複数の農産物 献上品と紹介も実際は献上されず 筑西

複数の農産物 献上品と紹介も実際は献上されず 筑西

茨城県筑西市が市内の複数の農産物について皇室や宮内庁への献上品だとして市の広報誌で去年まで2回にわたって紹介したものの、実際には献上されていなかったことが今月になってわかり、市では事実確認が不十分だったとしています。
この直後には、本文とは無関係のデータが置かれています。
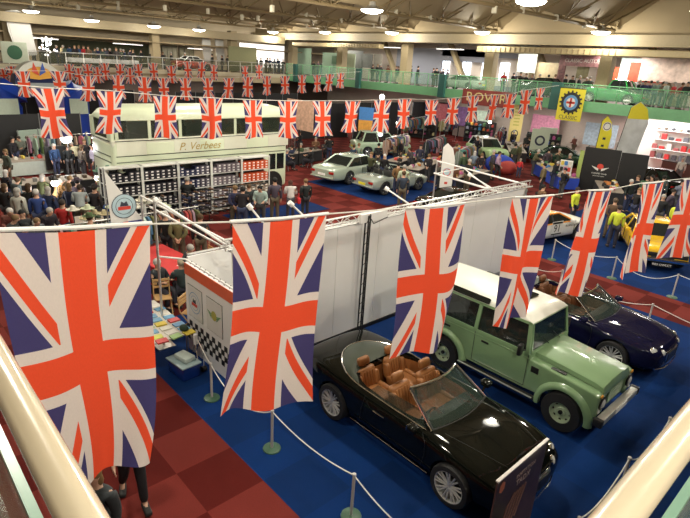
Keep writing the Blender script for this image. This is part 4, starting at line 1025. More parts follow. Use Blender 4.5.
# cars up on the galleries
P=aty(522/1+68,98,38.2)
P=aty(612,96,38.1); saloon('vintage_car','bright green vintage car up on the right gallery beside the visitors',(P.x,38.2,ZF),PI,M('paint_racing_green',(.02,.26,.05),.25,coat=.8),L=4.2,W=.8,roofz=1.7,belt=1.05,nose=1.0,boot=.85,wb=2.7,fo=.5,cab=(-1.2,.25),rf=(-.9,-.05),R=.36,style='spoke')
P=aty(462,83,38.2); saloon('silver_sports_car','pale silver sports car up on the right gallery near the cream column',(P.x,38.2,ZF),PI,SILV,L=4.4,W=.86,roofz=1.3,belt=.88,wb=2.5)
P=aty(500,88,38.4); saloon('dark_vintage_car','dark vintage car on the right gallery beside the silver sports car',(P.x-.6+4.5,38.4,ZF),PI,BLKP,L=4.0,W=.78,roofz=1.5,belt=.95,nose=.9,wb=2.5,style='spoke')
P=atx(196,60,-46.6); saloon('red_classic_car','red classic car with white roof up on the left gallery',(-47.3,P.y,ZF),PI/2,M('paint_classic_red',(.50,.03,.02),.3,coat=.7),L=4.3,W=.8,roofz=1.45,belt=.95,roofpaint=RWH,wb=2.5,square=True)
# ================================================================ BUS
BC=M('bus_cream_green',(.64,.72,.53),.35,coat=.3,noise=.02); BC2=M('bus_pale',(.74,.77,.64),.35,coat=.3,noise=.02)
bx0,bx1,by0,by1=-16.2,-13.9,4.7,13.25
bus=thing('double_decker_bus','cream and pale green double-decker bus behind the wall of shoe boxes','bus',((bx0+bx1)/2,(by0+by1)/2,0))
OX,OY=(bx0+bx1)/2,(by0+by1)/2
def B(a,b): return (a[0]-OX,a[1]-OY,a[2]),(b[0]-OX,b[1]-OY,b[2])
me=MB().box(*B((bx0,by0,.35),(bx1,by1,2.98)),BC,bev=.16)
me.build('lower_body',bus,True,60)
# upper deck : posts between windows and a domed roof
me=MB(); me.box(*B((bx0+.02,by0+.02,2.75),(bx1-.02,by1-.02,3.04)),BC2,bev=.05).build('waist_band',bus,True,60)
wy=[by0+.25]; nwin=6; step=(by1-by0-.5)/nwin
for i in range(nwin+1):
    y=by0+.25+i*step
    MB().box(*B((bx0+.03,y-.07,2.98),(bx1-.03,y+.07,3.80)),BC,bev=.02).build('window_post',bus)
for i in range(nwin):
    y0=by0+.25+i*step+.08; y1=y0+step-.16
    MB().box(*B((bx1-.06,y0,3.06),(bx1-.03,y1,3.72)),M('bus_glass',(.03,.04,.03),.05,alpha=.55,noise=0)).build('upper_window',bus); MB().box(*B((bx0+.03,y0,3.06),(bx0+.06,y1,3.72)),M('bus_glass')).build('upper_window',bus)
    m=MB()
    for dx in (.45,1.1,): pass
    m.box(*B((bx1-1.05,y0+.2,2.95),(bx1-.25,y0+.32,3.45)),M('bus_seat',(.10,.05,.03),.7),bev=.04); m.box(*B((bx0+.25,y0+.2,2.95),(bx0+1.05,y0+.32,3.45)),M('bus_seat'),bev=.04); m.build('bus_seat',bus)
for y,nm in ((by0,-1),(by1,1)):
    m=MB(); m.box(*B((bx0+.5,y+(.02 if nm<0 else -.05),3.06),(bx1-.5,y+(.05 if nm<0 else -.02),3.72)),M('bus_glass')); m.build('end_window',bus)
    MB().box(*B((bx0+.03,y+nm*-.0,2.98),(bx0+.45,y-nm*.15,3.80)),BC,bev=.03).build('end_pillar',bus); m=MB(); m.box(*B((bx1-.45,y,2.98),(bx1-.03,y-nm*.15,3.80)),BC,bev=.03); m.build('end_pillar',bus)
V=[];Fc=[];n=12
secs=[(by0-.0,.30),(by0+.25,.70),(by0+.8,.95),(by0+1.2,1),(by1-1.2,1),(by1-.5,.98),(by1-.12,.82),(by1,.55)]
for y,f in secs:
    for j in range(n+1):
        a=PI*j/n; x=math.cos(a); x=math.copysign(abs(x)**.55,x); z=abs(math.sin(a))**.7
        V.append((x*(bx1-bx0)/2*(.55+.45*f) ,y-OY,3.76+z*.52*f))
for i in range(len(secs)-1):
    for j in range(n): a=i*(n+1)+j; Fc.append((a,a+1,a+n+2,a+n+1))
Fc.append(tuple(range(n+1))); Fc.append(tuple(range((len(secs)-1)*(n+1),len(secs)*(n+1)))[::-1])
MB().add(V,Fc,BC).build('roof',bus,True,60)
m=MB()
for z in (2.96,2.36,2.12): m.box(*B((bx1+.0,by0+.15,z),(bx1+.012,by1-.15,z+.03)),LINEB); m.box(*B((bx0+.15,by0-.012,z),(bx1-.15,by0,z+.03)),LINEB)
m.build('coach_line',bus)
for k in range(4):
    MB().box(*B((bx1,by0+.2+k*2.4,2.4),(bx1+.006,by0+1.4+k*2.4,2.95)),BC2).build('pale_panel',bus)
text('P. Verbees',.46,GOLD,bus,plane_tf((bx1+.012-OX,8.5-OY,2.62),(0,1,0),(0,0,1)),'gold_lettering',.001,shear=.35)
for y0,y1 in ((12.15,12.55),(12.62,13.05)): MB().box(*B((bx1-.0,y0,1.25),(bx1+.012,y1,2.02)),GLASSD,bev=.004).build('lower_window',bus)
for y in (6.3,12.35):
    MB().lathe([(.62,0),(.62,.05),(.001,.05)],BLACK,24,Matrix.Translation((bx1-.03-OX,y-OY,.55))@Matrix.Rotation(PI/2,4,'Y')).build('wheel_arch',bus)
    for s in (1,-1):
        tm,rm=wheel_mesh('steel',.50,.28); o=link('wheel',tm,bus,((bx1-.12-OX) if s>0 else (bx0+.15-OX),y-OY,.50),-PI/2 if s>0 else PI/2); link('rim',rm,o)
# ================================================================ SHOE BOX RACK
RK=M('rack_white',(.68,.70,.66),.5)
rx=-12.25; bays=5; y0=3.7; bw=1.47
for k in range(bays):
    ya=y0+k*bw
    t=thing('display_rack','white metal display rack bay packed with shoe boxes before the bus, %s from the left'%ORD[k],'rack',(rx,ya,0),0,'shoe box racks')
    for yy in (0,bw-.05): MB().box((-.02,yy,0),(.03,yy+.045,2.28),RK).build('upright',t); MB().box((-.42,yy,0),(-.38,yy+.045,2.28),RK).build('upright',t)
    MB().box((-.42,.05,2.24),(.05,bw-.05,2.29),RK).build('top_rail',t)
    for j in range(4): MB().box((-.40,.05,.10+j*.53),(0,bw-.05,.13+j*.53),RK).build('shelf',t)
    MB().box((-.44,.05,.05),(-.42,bw-.05,2.24),BLACK).build('back_panel',t)
bxm=MB().box((0,0,0),(.34,.20,.115),PAINTO,bev=.006).mesh('shoe_box')
lbm=MB().box((.34,.07,.035),(.345,.155,.085),WHITE).sph((.345,.15,.06),(.004,.016,.016),WHITE,8,4).mesh('box_label')
for k in range(bays):
    for j in range(4):
        for c in range(6):
            for q in range(3):
                if random.random()<.06 and q==2: continue
                ya=y0+k*bw+.07+c*.225; z=.132+j*.53+q*.118
                if j==0 and q<1: continue
                col=(.02,.02,.03) if k<2 else (.025,.03,.08) if k<3 else (.22,.19,.22) if (k==3) else (.62,.10,.03) if j>=2 else (.45,.36,.28)
                if k==2 and c>3: col=(.10,.09,.12)
                o=link('shoe_box',bxm,None,(rx-.36,ya,z),0,col)
                o['label']='%s shoe box stacked in the %s rack bay before the bus'%({0:'black',1:'black',2:'navy',3:'greyish purple'}.get(k,'orange' if j>=2 else 'tan'),ORD[k]) if not(k==2 and c>3) else 'dull purple shoe box at the right side of the third rack bay'
                o['category']='box'; o['group']='shoe boxes on the racks'
                link('box_label',lbm,o)
# bicycle-like shoe stands: dark pushchair stands in front of the racks
for k,y in enumerate([5.2,6.6,7.4,8.3,9.1,9.8]):
    t=thing('shoe_display_stand','black wire display stand with shoes before the racks, %s from the left'%ORD[k],'display stand',(rx+1.0+.1*(k%2),y,0),.3*k,'wire shoe stands')
    m=MB(); m.tube([(0,0,0),(0,0,1.35)],.02,BLACK,6)
    for a in range(4):
        g=a*PI/2; m.tube([(0,0,.04),(.32*math.cos(g),.32*math.sin(g),.02)],.015,BLACK,5)
    m.build('stand_frame',t)
    for j in range(4):
        m=MB(); m.tube([(.3*math.cos(2*PI*i/12),.3*math.sin(2*PI*i/12),.35+j*.3) for i in range(12)],.012,BLACK,5,closed=True); m.build('ring_shelf',t)
        for i in range(5):
            g=2*PI*i/5+j; x,yy=.3*math.cos(g),.3*math.sin(g)
            MB().box((x-.12,yy-.04,.362+j*.3),(x+.12,yy+.04,.42+j*.3),M('shoe_tone_%d'%(i%3),[(.02,.02,.02),(.12,.06,.03),(.25,.2,.16)][i%3],.6),bev=.025).build('shoe',t,True)
# ================================================================ WHITE BOOTH WITH TRUSSES
def truss(name,label,a,b,w=.29,n=None,mat=ALU,tri=True,group=None):
    a,b=Vector(a),Vector(b); t=thing(name,label,'truss',a,0,group); d=(b-a); L=d.length; u=d.normalized(); side=u.cross(Vector((0,0,1))).normalized() if abs(u.z)<.9 else Vector((1,0,0)); up=side.cross(u).normalized()
    n=n or max(2,int(L/.5)); C=[side*w/2,-side*w/2,up*w*.87] if tri else [side*w/2,-side*w/2]
    for c in C: MB().tube([c,c+d],.024,mat,8).build('chord',t,True)
    m=MB()
    for i in range(n):
        p=d*(i/n); q=d*((i+.5)/n); r=d*((i+1)/n)
        for (s,e) in ([(0,1),(1,2),(2,0)] if tri else [(0,1)]): m.tube([p+C[s],q+C[e],r+C[s]],.011,mat,5)
    m.build('bracing',t,True); return t
ZT=2.93
cb=MB().tube([(-2.98,1.63,2.2),(-2.55,2.06,2.18),(-.3,2.06,2.18)],.022,WHITE,8)
[cb.tube([(-2.3+k*.2,2.04,2.15),(-2.3+k*.2,2.08,2.21)],.013,BLACK,5) for k in range(10)]
cb.build('top_bar',None,True,label='thin white bar running along the top of the chequered stand',cat='bar')
wall=thing('booth_wall','long white booth wall panel behind the black convertible and green off-roader','booth wall',(-.85,2.2,0))
for k in range(8):
    ya=k*1.37; MB().box((-.03,ya+.006,0.02),(.03,ya+1.364,ZT-.05),WHITE,bev=.004).build('panel',wall)
m=MB().box((.03,0,.0),(.06,10.96,.10),BLACK); m.build('skirting',wall)
m=MB().box((-.05,10.96,.0),(.05,11.02,ZT-.05),ALU); m.build('end_post',wall)
# roof fabric edge seen from above behind it
bw_=thing('booth_wall','lower white booth wall with aluminium rail behind the chequered stand panel','booth wall',(-2.75,2.2,0)); MB().box((-.03,0,0),(.03,10.9,2.15),WHITE).build('panel',bw_); MB().tube([(0,0,2.2),(0,10.9,2.2)],.03,ALU,8).build('top_rail',bw_,True)
truss('lighting_truss','long aluminium truss along the top of the white booth wall',(-.85,2.0,ZT+.0),(-.85,13.5,ZT+.0),.2,22)
def ladder(label,a,b,h,n):
    a,b=Vector(a),Vector(b); t=thing('lattice_beam',label,'truss',a); d=b-a; u=Vector((0,0,-h))
    MB().tube([(0,0,0),d],.03,WHITE,8).build('chord',t,True); MB().tube([u,d+u],.03,WHITE,8).build('chord',t,True); m=MB()
    for i in range(n): m.tube([d*(i/n)+(u if i%2 else u*0),d*((i+1)/n)+(u*0 if i%2 else u)],.02,WHITE,6)
    m.build('bracing',t,True)
ladder('two-bar white truss frame reaching back from the far end of the white booth',(-.85,13.3,ZT+.05),(-5.2,14.1,ZT+.05),.5,3)
ladder('two-bar white truss frame running back above the long booth wall end',(-.85,11.6,ZT+.02),(-5.2,14.0,ZT-.42),.01,1)
for lab_,a_,b_ in (('white bar rising from the tall frame post to the booth corner',(-2.98,1.63,3.5),(-.85,2.1,ZT+.05)),('white bar from the booth corner back toward the shoe racks',(-.85,2.15,ZT+.1),at(141,196,3.1)),('lower white bar from the booth corner toward the shoe racks',(-.85,2.2,ZT-.1),at(150,207,2.9))): MB().tube([a_,b_],.025,WHITE,8).build('top_bar',None,True,label=lab_,cat='bar')
for k,(x,y,zz) in enumerate([(-5.2,14.1,ZT),(*at(141,196,3.1)[:2],3.1),(-2.98,1.63,3.55),(-.85,13.3,ZT)]):
    MB().tube([(x,y,0),(x,y,zz)],.03,ALU,8).box((x-.2,y-.2,0),(x+.2,y+.2,.02),ALU).build('frame_post',None,True,label='aluminium frame post %s'%['at the far back corner of the booth truss','between the shoe racks and the booth','beside the brochure table','at the right end of the white booth wall'][k],cat='post')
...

筑西市は市内で栽培される農産物が皇室や宮内庁に献上されているとして、3年前と去年、市の広報誌でそれぞれの農産物や生産者の思いを紹介する記事を掲載していました。
このうち3年前の広報誌の表紙には「筑西市から皇室へ」という文字が書かれ、生産者たちの「大変名誉なことだ」というコメントが紹介されているほか、別のページでは「宮内庁献上」と書かれた木の看板を持った生産者たちが須藤茂市長と写る写真も掲載されていました。
しかし、筑西市によりますと、今月になって広報誌に掲載された生産者の1人から「献上されていなかったかもしれない」という連絡を受けたということです。
茨城県によりますと、献上品は都道府県を通して届けられるということで、市が県に確認をしたところ、いずれの農産物も献上されていないことが判明したということです。
このため市は、市のホームぺージで公開している広報誌のうち献上品として紹介していた該当のページを取り下げたということです。
筑西市の広報誌は月1回、3万5000部が印刷され市内のほぼ全世帯に配布されているということです。
市によりますと、当時、農家側から「宮内庁への献上品になったので市長に報告したい」という情報があり、記事にしたということで、筑西市広報広聴課の篠崎英俊課長は「事実関係の確認や献上品に関する認識が不足していた。今後は可能な範囲で裏付けなどをしていきたい」としています。
一方、広報誌に掲載された生産者の1人はNHKの取材に対し、「ある人物から自分の農産物が献上されていると聞かされていたが、今となってはだまされていたと思う」と話しています。
宮内庁への献上品をめぐっては宮内庁の関係者などを名乗り、「皇室への献上品として提供してほしい」とうそを言って福島市の農家から桃をだまし取ろうとしたとして、28日、東京の容疑者が詐欺未遂の疑いで警察に逮捕されています。
宮内庁は、ホームページで、「宮内庁やその職員が皇室への物品の献上を一般の方に依頼し、献上につき看板の様なものなどをお渡しすることはありません。宮内庁の職員や関係者を名乗り、皇室への献上などを求められたときは、必要に応じて、宮内庁や地元の警察などに相談してください」と呼びかけています。